What about the intermittent nature of wind and solar?  How can we rely on energy sources that are as fickle as the wind and the sun?

First, let's understand that our use of energy is also intermittent.  For example, we use more air-conditioning on hot days when the sun is shining, which is also when solar panels produce the most electricity.  Second, let's understand that we can address some of the concerns by bulding a smarter grid (which we need anyway; the current one is based on technology that is 100 years old) and by driving more plug-in electric vehicles (which can serve as a distributed storage system; charging car batteries when electricity supply is plentiful).

Most of all, let's understand that no one is suggesting that wind and solar can meet all of our energy needs.  Renewables can supply 20% of our energy needs in the next 10 years.  Combine that with a 20% increase in energy efficiency, and we will have reduced our reliance of fossil fuels by 40%.
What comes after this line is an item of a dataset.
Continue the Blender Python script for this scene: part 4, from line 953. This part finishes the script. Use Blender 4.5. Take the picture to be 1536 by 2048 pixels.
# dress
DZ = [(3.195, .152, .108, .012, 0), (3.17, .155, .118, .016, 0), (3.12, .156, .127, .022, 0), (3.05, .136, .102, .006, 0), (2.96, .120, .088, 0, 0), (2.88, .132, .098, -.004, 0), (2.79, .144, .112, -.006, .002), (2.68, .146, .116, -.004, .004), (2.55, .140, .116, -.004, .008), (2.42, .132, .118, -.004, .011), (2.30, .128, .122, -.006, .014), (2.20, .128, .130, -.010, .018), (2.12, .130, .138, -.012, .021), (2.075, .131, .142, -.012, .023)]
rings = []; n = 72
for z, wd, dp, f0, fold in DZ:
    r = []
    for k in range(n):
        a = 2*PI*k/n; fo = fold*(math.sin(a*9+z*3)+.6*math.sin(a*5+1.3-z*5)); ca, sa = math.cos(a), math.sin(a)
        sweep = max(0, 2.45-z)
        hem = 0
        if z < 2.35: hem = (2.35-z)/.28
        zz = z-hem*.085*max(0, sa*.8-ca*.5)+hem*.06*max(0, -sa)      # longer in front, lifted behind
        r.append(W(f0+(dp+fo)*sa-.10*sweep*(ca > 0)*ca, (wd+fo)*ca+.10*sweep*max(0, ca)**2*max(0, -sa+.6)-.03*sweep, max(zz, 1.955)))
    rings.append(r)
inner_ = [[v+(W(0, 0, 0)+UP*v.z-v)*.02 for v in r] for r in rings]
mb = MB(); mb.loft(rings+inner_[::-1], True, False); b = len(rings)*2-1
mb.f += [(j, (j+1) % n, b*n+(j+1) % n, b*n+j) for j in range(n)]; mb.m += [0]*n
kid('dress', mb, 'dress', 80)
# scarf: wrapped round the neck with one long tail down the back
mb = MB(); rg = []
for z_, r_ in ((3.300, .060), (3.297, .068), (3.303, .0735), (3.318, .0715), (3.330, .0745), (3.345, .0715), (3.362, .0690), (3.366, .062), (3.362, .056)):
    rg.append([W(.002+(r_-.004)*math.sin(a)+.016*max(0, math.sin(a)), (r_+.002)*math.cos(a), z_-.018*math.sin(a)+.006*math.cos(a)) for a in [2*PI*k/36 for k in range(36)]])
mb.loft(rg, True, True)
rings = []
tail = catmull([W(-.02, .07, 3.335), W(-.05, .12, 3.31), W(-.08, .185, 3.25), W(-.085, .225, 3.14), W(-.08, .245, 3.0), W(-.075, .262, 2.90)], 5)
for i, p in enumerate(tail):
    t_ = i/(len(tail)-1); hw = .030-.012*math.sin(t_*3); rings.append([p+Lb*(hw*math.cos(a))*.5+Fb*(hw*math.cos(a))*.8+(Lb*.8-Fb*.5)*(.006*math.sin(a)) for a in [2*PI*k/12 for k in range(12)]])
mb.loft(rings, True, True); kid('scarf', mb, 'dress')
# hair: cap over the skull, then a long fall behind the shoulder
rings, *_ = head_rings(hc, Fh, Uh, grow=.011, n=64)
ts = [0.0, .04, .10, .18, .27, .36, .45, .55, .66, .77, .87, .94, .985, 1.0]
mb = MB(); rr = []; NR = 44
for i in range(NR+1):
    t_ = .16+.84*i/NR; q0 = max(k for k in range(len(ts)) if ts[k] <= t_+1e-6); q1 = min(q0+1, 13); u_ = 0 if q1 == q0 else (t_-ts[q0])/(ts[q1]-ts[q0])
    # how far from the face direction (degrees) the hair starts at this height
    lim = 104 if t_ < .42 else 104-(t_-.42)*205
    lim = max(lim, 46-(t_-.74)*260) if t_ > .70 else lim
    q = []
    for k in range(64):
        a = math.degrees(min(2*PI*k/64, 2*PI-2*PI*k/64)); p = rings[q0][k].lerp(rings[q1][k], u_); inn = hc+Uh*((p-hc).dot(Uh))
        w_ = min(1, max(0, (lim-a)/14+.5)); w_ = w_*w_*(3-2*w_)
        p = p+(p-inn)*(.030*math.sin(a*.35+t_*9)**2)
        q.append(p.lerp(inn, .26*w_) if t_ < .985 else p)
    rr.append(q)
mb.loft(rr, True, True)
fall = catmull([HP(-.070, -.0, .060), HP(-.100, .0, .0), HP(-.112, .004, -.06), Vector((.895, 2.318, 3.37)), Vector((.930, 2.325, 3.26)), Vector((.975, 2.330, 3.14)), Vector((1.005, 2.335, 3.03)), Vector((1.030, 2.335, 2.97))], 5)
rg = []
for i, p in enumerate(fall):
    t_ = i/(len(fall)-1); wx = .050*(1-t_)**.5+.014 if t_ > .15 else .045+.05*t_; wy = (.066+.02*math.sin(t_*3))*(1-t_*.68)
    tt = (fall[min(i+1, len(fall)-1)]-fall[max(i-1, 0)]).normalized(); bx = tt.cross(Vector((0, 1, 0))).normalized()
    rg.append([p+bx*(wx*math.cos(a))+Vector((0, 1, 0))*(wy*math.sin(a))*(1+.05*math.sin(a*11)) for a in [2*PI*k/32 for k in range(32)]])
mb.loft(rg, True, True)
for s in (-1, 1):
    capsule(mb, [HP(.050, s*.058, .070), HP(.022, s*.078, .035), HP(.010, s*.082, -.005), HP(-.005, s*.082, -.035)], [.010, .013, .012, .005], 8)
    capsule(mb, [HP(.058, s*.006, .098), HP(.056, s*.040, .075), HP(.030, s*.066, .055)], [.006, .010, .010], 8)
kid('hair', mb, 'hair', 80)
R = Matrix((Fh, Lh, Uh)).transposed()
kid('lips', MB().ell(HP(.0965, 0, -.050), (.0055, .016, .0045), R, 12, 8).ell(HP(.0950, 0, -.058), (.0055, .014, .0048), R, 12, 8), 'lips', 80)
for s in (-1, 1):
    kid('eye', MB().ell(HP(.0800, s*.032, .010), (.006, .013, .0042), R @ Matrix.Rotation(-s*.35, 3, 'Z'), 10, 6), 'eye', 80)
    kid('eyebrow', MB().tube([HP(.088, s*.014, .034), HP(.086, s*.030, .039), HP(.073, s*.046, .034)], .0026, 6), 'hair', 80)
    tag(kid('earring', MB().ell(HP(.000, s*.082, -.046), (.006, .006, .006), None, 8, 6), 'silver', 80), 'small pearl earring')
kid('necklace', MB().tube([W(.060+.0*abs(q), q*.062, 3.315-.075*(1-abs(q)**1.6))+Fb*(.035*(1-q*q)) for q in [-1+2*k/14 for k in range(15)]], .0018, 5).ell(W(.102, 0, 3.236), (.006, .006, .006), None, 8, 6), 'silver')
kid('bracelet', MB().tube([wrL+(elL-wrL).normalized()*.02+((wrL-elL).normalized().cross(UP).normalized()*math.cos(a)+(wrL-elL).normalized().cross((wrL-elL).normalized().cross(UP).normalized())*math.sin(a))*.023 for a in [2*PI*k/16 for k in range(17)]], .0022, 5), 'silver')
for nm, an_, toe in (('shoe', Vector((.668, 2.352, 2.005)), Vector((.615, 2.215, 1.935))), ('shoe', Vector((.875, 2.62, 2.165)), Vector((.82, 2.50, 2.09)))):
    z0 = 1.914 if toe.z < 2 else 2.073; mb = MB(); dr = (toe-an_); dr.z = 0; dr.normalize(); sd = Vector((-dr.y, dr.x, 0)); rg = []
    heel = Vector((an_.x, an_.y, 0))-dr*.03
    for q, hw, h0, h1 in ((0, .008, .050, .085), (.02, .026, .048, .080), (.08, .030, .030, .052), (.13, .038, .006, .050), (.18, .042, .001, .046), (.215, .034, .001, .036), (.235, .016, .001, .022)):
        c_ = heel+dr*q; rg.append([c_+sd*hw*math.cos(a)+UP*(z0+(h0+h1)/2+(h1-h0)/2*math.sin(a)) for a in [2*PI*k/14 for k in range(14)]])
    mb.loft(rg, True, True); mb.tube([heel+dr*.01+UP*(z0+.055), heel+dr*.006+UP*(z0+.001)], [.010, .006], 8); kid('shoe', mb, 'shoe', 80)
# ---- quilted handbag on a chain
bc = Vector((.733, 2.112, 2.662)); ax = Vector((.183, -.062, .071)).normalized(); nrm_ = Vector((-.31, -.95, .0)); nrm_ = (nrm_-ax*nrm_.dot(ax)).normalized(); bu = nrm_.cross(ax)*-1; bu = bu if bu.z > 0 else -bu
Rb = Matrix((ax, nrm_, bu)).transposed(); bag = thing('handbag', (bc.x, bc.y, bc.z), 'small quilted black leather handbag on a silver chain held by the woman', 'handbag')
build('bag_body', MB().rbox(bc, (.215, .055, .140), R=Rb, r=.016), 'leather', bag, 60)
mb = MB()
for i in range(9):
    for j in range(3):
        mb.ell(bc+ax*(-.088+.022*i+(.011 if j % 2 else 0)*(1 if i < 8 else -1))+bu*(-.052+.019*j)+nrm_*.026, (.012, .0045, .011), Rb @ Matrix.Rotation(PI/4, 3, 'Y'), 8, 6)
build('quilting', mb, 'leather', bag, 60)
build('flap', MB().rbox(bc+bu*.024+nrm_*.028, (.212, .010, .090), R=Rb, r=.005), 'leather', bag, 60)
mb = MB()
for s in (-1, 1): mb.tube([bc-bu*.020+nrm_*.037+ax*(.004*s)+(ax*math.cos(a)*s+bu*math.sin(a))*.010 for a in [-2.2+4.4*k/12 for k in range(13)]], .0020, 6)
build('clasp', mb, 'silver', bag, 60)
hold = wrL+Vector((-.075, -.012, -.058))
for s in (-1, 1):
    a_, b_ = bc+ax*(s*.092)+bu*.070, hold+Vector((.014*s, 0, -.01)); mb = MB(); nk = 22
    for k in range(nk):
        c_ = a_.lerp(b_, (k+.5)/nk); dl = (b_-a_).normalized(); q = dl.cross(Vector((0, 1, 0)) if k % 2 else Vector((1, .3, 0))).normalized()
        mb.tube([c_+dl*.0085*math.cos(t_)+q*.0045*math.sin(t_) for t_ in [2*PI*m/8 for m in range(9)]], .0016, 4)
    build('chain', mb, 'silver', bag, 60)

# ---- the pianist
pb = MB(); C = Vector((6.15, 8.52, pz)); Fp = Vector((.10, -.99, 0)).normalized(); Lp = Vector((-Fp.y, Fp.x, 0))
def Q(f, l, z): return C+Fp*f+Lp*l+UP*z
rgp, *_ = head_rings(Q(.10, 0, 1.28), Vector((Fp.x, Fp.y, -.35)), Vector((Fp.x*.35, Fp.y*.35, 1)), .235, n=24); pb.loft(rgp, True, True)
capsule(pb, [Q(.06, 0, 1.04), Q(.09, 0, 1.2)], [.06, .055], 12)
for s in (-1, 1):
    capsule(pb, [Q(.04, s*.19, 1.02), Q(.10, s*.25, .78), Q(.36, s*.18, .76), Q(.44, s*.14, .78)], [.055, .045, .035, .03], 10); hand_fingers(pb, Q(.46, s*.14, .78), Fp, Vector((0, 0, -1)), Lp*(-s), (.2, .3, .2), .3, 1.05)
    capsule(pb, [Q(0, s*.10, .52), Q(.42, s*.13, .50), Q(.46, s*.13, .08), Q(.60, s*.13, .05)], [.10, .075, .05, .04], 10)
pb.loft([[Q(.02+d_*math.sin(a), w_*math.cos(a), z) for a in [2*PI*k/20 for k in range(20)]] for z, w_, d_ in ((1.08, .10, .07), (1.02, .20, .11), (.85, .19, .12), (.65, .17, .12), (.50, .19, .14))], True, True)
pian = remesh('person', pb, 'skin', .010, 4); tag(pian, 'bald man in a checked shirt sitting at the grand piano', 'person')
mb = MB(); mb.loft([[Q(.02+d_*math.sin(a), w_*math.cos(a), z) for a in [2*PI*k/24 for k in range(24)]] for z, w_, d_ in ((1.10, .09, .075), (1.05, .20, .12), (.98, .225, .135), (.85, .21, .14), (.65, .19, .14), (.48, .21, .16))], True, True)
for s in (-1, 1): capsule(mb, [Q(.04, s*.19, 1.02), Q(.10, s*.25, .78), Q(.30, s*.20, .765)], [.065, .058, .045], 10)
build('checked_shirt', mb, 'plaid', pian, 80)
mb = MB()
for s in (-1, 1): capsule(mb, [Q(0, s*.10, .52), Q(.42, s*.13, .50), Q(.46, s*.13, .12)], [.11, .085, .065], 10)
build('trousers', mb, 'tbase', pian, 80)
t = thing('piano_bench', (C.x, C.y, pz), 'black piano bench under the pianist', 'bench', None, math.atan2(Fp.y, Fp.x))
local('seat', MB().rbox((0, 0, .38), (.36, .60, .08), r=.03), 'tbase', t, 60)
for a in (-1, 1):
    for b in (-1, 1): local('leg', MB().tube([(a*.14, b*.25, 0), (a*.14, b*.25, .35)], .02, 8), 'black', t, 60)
A 40% reduction in fossil fuel reliance would give us a distinct competitive advantage in the world economy.  Not to mention less need to drill for oil in sensitive environmental areas, less concern about whether undemocratic states will use the money we pay for oil to fund terrorists, etc.  Plus, we have plenty of coal that we can ship to China at ever increasing prices, thereby reducing the trade deficit.

So, do we want to pay now for wind and solar farms that will give us a competitive energy advantage?  Or do we want to pay later with higher fuel prices and an uncompetitive economy?